In January, I (finally) embraced Lightroom. Now that I’ve been working with it for a few months I can’t believe I resisted it for so long. Unsurprisingly, in utilizing a powerful new (to me) tool I found myself rethinking my image workflow. I’m struck by aspects of the old workflow which were rooted in how I handled negatives.
One compelling feature of Lightroom is that it builds a database of the images and metadata you import and create within the program. I am slowly building a database that starts with old family images that predate my birth (which I scanned) and goes up to the images I shot today.

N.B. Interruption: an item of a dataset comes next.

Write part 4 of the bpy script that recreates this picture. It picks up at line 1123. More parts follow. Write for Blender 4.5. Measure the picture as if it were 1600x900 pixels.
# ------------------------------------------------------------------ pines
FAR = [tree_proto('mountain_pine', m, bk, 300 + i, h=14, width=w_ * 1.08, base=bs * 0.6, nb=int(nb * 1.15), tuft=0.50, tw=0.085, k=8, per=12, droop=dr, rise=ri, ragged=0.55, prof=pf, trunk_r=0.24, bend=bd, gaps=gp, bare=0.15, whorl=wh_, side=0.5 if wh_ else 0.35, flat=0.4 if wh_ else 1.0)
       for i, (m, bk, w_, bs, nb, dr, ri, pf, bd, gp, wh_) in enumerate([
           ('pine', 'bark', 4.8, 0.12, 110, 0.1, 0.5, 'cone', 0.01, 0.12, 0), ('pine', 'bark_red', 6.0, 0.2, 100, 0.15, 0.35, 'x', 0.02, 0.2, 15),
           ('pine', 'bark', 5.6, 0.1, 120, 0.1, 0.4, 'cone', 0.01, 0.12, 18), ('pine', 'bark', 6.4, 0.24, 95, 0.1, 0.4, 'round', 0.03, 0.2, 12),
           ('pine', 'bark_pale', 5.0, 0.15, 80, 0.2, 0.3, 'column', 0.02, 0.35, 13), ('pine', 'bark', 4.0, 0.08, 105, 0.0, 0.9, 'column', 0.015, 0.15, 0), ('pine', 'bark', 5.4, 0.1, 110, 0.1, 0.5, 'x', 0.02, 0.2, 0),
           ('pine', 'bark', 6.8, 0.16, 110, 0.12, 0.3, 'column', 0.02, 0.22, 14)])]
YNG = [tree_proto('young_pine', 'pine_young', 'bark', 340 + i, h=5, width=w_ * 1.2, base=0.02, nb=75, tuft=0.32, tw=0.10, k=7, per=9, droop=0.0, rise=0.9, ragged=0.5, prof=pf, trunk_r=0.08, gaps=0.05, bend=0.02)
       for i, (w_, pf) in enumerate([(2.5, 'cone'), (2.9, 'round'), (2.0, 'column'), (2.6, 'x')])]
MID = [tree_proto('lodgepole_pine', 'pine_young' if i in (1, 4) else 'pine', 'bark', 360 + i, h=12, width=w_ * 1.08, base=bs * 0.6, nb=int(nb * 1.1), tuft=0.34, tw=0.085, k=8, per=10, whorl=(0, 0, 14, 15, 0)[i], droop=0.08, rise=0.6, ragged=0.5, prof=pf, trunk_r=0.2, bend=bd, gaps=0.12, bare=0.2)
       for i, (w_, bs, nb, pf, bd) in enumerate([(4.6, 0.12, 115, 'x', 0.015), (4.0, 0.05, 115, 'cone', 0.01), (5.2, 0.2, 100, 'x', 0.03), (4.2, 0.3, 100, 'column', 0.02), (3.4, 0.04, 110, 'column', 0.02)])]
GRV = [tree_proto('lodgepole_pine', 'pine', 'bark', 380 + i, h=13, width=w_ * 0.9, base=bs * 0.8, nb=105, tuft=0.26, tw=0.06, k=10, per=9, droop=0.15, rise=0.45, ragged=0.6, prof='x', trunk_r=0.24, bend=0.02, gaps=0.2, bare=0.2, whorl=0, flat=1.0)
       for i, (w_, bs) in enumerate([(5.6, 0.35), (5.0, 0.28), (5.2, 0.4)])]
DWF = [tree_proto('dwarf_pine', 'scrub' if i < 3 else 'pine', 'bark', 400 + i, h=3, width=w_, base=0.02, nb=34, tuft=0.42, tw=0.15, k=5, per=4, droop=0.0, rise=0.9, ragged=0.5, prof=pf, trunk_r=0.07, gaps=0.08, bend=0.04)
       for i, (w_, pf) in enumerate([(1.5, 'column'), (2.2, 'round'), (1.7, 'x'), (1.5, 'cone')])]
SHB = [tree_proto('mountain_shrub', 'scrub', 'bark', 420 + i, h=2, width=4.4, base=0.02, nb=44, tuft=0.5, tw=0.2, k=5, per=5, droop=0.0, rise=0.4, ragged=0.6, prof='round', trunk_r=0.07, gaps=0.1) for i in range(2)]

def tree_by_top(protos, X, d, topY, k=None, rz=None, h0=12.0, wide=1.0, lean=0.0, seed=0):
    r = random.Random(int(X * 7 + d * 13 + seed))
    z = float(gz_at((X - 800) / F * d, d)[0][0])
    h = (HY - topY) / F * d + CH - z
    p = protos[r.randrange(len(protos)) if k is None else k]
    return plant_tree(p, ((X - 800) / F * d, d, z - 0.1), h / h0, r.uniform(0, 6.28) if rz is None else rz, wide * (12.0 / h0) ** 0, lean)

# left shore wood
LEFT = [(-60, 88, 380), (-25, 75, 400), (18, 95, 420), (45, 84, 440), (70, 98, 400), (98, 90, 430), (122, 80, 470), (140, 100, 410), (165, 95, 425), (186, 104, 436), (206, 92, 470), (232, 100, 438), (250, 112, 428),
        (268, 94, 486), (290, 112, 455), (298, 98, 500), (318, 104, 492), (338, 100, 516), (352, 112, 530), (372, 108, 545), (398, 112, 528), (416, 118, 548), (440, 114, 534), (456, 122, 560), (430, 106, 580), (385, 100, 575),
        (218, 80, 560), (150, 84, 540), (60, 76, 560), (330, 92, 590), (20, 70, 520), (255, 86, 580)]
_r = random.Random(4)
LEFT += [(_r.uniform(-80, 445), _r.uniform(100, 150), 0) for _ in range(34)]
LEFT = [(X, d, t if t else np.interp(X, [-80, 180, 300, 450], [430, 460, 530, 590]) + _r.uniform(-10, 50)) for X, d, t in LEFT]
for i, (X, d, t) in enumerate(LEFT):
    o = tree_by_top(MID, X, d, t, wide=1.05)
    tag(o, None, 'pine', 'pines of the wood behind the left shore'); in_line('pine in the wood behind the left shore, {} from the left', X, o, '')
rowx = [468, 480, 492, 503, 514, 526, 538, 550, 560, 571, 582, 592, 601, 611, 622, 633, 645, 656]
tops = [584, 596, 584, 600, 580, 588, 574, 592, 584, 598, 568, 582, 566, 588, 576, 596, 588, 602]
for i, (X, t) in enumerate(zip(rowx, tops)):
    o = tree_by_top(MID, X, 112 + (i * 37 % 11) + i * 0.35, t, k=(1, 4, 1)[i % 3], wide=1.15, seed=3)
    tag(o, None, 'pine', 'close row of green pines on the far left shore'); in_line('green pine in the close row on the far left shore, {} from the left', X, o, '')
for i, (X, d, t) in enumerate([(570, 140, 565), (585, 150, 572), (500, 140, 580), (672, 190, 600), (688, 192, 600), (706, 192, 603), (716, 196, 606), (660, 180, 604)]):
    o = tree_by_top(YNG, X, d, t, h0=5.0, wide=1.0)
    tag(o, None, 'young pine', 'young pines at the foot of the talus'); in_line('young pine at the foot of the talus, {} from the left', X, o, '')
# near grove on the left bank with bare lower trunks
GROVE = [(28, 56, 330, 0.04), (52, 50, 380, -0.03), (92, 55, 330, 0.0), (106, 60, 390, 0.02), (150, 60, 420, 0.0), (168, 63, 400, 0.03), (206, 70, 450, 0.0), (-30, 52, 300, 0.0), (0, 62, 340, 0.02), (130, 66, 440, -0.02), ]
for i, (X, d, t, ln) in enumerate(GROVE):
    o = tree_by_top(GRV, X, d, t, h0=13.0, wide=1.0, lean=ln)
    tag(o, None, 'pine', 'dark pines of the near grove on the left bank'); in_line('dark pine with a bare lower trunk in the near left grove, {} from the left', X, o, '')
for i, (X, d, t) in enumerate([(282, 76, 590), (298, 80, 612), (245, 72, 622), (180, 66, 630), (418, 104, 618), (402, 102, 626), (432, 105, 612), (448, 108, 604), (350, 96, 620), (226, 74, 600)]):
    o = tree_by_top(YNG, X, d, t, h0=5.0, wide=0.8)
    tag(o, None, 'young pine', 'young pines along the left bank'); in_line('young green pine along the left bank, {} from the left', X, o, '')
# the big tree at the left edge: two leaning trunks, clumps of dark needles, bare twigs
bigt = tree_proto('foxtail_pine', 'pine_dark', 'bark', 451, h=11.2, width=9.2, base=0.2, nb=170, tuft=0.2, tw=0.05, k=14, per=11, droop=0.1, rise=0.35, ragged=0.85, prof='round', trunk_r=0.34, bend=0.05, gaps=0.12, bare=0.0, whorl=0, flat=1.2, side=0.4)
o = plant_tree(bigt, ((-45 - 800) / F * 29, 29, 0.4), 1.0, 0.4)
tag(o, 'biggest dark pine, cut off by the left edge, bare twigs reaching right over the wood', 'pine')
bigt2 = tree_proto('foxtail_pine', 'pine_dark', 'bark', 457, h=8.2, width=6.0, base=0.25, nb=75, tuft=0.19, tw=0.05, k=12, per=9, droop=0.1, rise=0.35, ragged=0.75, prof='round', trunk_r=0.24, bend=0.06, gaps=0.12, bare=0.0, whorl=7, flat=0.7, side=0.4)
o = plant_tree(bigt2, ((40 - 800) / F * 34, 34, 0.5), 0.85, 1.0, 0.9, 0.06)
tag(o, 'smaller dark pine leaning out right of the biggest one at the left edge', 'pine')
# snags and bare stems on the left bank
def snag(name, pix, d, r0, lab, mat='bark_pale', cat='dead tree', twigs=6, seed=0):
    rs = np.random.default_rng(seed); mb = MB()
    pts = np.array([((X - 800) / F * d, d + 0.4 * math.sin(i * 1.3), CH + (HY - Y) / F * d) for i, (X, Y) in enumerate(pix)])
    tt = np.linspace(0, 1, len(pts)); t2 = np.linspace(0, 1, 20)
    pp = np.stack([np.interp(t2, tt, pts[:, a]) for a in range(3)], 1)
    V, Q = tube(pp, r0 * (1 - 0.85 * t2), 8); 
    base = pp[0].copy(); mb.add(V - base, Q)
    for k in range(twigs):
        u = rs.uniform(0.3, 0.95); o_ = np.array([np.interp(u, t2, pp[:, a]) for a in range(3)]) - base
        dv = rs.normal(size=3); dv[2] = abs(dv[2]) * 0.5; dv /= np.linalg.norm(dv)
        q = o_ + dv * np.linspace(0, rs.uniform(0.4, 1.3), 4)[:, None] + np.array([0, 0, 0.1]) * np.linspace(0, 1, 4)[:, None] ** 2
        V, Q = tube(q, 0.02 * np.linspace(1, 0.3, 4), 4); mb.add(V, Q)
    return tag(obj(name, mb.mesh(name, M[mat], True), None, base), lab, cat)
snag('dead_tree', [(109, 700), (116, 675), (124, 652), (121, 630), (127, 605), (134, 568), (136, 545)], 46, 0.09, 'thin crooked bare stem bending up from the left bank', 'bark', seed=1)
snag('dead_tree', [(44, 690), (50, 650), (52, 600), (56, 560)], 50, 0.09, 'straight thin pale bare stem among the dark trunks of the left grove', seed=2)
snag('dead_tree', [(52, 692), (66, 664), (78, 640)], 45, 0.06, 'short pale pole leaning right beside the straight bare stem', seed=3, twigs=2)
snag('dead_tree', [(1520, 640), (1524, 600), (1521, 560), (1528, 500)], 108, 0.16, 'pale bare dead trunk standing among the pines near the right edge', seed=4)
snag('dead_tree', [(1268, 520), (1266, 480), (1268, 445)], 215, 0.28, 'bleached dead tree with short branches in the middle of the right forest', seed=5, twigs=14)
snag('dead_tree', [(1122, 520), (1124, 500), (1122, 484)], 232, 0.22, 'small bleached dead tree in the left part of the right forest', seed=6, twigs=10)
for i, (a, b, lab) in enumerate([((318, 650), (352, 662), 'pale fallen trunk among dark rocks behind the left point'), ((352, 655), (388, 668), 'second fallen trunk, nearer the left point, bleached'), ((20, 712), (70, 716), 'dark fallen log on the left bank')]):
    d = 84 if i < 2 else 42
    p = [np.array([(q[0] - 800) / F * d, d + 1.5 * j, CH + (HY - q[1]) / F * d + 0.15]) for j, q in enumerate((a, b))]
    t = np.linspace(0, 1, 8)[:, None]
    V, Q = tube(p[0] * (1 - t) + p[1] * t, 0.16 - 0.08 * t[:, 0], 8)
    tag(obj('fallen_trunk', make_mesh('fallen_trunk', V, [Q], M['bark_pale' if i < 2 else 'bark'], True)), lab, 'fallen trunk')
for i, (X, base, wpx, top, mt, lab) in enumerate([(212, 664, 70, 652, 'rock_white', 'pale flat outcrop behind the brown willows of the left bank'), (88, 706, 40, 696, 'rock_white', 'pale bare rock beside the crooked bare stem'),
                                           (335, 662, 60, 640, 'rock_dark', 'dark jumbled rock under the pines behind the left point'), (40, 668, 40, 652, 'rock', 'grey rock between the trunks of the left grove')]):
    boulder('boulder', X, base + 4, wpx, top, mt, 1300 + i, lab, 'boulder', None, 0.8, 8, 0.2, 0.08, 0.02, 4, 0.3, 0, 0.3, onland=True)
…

I began exploring digital photography by dipping my toes in the water- I bought a negative/slide scanner and learned how to process images in Viewscan and Photoshop. I would shoot film, bring the canister to the lab and take home a strip of processed negatives which I would painstakingly scan and develop digitally.
I devised a naming convention focused on utilizing the roll number and the frame number. At the time, it seemed very important for me to be able to relate the digital files to the physical negative or slide.
Ten years later, I can’t see why I thought it was so important to make so direct a connection to the “original” physical object. My slides and negatives have always been stored and labeled properly making it fairly easy to find the right frame. I can only assume that despite all the effort I put into digitizing I only saw it as a derivative of the film.
Makes me wonder, does anyone in book production have parallel experiences?